In another sour note for me, McElvaine appears to take Atwood's The Handmaid's Tale as a serious warning for America. The premise of Atwood’s paranoid parable has always struck me as so bizarre that it makes an excellent litmus test for lunacy – anyone who takes it the least bit seriously has a tenuous connection with reality, at best. I once looked around at a group of "Promise Keeper" friends of mine and thought of Atwood’s parable. I had seen these monstrous males with their wives–being gently corrected, being teased, asking permission, seeking favor, having their very lives organized. The idea that this was the germ of an American Taliban movement was beyond hilarious exaggeration, it beggared belief.

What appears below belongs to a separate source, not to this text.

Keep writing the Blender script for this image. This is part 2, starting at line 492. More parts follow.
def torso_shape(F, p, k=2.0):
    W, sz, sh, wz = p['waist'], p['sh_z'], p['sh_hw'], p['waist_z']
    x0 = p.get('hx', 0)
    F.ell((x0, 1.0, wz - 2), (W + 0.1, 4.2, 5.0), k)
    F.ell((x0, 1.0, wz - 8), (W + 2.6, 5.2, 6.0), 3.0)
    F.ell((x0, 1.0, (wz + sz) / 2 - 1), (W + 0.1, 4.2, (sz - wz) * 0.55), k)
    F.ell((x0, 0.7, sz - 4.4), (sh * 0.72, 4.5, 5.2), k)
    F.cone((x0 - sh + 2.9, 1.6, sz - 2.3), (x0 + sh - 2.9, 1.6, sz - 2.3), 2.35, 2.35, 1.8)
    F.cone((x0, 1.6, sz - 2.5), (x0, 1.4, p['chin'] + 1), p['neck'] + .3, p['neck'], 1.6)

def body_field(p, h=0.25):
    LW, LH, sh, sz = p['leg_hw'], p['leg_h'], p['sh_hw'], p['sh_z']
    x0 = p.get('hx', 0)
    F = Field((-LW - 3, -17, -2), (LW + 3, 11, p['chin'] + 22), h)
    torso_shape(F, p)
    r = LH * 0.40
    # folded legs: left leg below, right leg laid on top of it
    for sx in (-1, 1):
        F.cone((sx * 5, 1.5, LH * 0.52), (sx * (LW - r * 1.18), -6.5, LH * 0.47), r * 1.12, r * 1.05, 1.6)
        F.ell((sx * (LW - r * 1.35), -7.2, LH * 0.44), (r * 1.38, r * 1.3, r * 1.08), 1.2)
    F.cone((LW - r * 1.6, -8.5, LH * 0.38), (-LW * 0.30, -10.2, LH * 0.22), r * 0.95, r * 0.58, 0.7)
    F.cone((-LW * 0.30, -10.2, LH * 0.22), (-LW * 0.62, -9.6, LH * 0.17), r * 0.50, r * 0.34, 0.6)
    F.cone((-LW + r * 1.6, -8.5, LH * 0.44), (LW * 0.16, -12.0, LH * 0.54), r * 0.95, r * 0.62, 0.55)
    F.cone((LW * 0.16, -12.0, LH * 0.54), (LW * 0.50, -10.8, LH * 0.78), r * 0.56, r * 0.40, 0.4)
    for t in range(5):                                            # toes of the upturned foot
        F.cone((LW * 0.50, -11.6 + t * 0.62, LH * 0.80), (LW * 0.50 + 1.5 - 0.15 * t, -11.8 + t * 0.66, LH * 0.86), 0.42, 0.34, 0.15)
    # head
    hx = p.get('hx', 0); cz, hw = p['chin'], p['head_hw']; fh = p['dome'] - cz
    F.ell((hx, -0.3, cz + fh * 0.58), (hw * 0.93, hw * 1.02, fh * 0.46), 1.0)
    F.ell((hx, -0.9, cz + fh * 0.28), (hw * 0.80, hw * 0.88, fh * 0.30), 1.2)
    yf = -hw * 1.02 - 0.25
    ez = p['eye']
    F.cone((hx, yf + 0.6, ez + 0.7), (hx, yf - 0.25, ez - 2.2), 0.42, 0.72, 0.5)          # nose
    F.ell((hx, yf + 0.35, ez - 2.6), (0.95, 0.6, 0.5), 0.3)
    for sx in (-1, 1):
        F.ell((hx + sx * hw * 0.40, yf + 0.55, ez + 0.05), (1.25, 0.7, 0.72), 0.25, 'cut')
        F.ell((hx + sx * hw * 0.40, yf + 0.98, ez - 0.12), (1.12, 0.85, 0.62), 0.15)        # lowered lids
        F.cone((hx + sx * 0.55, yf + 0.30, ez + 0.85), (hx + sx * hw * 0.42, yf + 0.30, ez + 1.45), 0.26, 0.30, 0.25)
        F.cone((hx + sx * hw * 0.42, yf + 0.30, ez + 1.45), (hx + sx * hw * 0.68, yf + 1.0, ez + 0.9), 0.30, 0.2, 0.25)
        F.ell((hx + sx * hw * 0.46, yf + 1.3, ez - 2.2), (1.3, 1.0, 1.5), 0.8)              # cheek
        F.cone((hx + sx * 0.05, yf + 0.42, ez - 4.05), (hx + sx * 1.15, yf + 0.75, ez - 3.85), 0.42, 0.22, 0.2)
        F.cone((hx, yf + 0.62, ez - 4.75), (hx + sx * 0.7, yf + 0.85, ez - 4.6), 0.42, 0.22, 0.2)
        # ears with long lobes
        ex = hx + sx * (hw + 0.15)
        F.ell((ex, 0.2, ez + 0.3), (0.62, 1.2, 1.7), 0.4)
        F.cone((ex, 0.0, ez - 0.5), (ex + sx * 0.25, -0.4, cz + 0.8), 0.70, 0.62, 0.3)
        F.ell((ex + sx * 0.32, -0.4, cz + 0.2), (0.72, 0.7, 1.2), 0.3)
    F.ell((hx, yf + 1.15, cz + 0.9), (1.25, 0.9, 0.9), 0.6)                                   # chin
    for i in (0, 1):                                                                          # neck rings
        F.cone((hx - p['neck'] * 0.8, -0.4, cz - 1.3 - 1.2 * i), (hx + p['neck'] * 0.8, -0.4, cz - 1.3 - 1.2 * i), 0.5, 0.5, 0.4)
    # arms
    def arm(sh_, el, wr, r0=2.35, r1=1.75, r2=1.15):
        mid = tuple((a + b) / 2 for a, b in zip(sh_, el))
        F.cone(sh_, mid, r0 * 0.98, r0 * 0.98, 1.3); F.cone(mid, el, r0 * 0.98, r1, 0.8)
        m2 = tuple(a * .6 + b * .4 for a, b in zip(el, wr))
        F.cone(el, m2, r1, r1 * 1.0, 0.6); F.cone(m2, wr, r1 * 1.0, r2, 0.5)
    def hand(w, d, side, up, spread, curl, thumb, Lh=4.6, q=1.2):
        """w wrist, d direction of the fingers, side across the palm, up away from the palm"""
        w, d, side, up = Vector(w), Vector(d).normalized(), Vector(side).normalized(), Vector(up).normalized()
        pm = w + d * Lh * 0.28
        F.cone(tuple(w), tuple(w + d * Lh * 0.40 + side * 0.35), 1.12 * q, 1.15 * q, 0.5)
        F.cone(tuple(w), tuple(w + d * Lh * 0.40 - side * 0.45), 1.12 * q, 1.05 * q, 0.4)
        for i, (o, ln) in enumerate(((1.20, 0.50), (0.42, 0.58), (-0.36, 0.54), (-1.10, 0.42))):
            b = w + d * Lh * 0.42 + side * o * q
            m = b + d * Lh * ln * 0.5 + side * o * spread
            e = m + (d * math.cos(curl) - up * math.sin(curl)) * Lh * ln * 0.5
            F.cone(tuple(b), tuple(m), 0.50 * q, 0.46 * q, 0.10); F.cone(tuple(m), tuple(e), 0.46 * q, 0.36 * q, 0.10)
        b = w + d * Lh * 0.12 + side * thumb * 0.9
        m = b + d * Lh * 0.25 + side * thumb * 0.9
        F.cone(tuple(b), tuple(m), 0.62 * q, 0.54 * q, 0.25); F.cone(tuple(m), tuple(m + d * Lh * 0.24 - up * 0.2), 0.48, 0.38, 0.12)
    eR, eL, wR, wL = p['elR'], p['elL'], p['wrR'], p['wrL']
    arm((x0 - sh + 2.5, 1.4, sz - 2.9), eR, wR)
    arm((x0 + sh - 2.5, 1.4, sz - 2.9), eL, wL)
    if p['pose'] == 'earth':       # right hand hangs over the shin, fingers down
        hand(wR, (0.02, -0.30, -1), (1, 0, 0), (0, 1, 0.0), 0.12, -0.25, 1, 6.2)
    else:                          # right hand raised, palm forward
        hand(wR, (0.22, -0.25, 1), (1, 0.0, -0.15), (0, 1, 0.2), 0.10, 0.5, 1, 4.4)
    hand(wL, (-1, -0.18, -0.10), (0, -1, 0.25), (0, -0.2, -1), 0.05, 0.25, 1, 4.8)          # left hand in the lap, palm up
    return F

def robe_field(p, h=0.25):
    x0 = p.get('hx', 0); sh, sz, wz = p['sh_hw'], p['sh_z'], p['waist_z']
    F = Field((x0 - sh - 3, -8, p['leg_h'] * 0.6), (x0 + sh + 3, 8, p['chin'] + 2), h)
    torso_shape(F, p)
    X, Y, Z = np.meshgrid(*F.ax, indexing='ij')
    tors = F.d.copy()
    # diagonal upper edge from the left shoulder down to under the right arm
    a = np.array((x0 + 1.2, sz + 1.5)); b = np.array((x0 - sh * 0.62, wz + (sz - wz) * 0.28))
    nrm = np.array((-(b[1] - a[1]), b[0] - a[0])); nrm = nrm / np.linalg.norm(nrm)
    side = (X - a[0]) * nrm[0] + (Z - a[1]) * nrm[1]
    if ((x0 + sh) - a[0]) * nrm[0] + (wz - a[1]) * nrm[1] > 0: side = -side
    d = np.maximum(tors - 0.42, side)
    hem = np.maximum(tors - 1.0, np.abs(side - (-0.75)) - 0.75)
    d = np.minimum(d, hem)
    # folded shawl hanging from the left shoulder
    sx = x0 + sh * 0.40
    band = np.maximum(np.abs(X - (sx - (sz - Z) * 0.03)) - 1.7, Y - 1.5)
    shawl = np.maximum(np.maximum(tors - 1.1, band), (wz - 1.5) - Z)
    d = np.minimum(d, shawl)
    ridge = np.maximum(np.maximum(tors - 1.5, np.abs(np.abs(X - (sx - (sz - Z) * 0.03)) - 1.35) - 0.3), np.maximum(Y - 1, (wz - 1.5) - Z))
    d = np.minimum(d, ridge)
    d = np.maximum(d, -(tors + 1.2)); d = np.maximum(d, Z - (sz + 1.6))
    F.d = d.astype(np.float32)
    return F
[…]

Speaking of the Taliban, the proximate cause of McElvaine's piece, a friend just told me he read a book about the Taliban, and learned that the Taliban themselves said it was not that they did not want to educate women, but that it was not their priority, and they were afraid of foreigners corrupting women. They said they would get to it when they had time. It's a small thing, and it doesn’t make me a Taliban fan by any means, but it did make me ashamed that I had taken at least part of my view of the Taliban from CNN. Aarrggh! That's sort of like getting any part of your view of Yasir Arafat from Ariel Sharon. Or, perhaps, your view of anything important from the Washington Post, which apparently takes seriously half-baked myths from a History professor who states as fact that women invented agriculture and that "woman" in Hebrew means "out of man."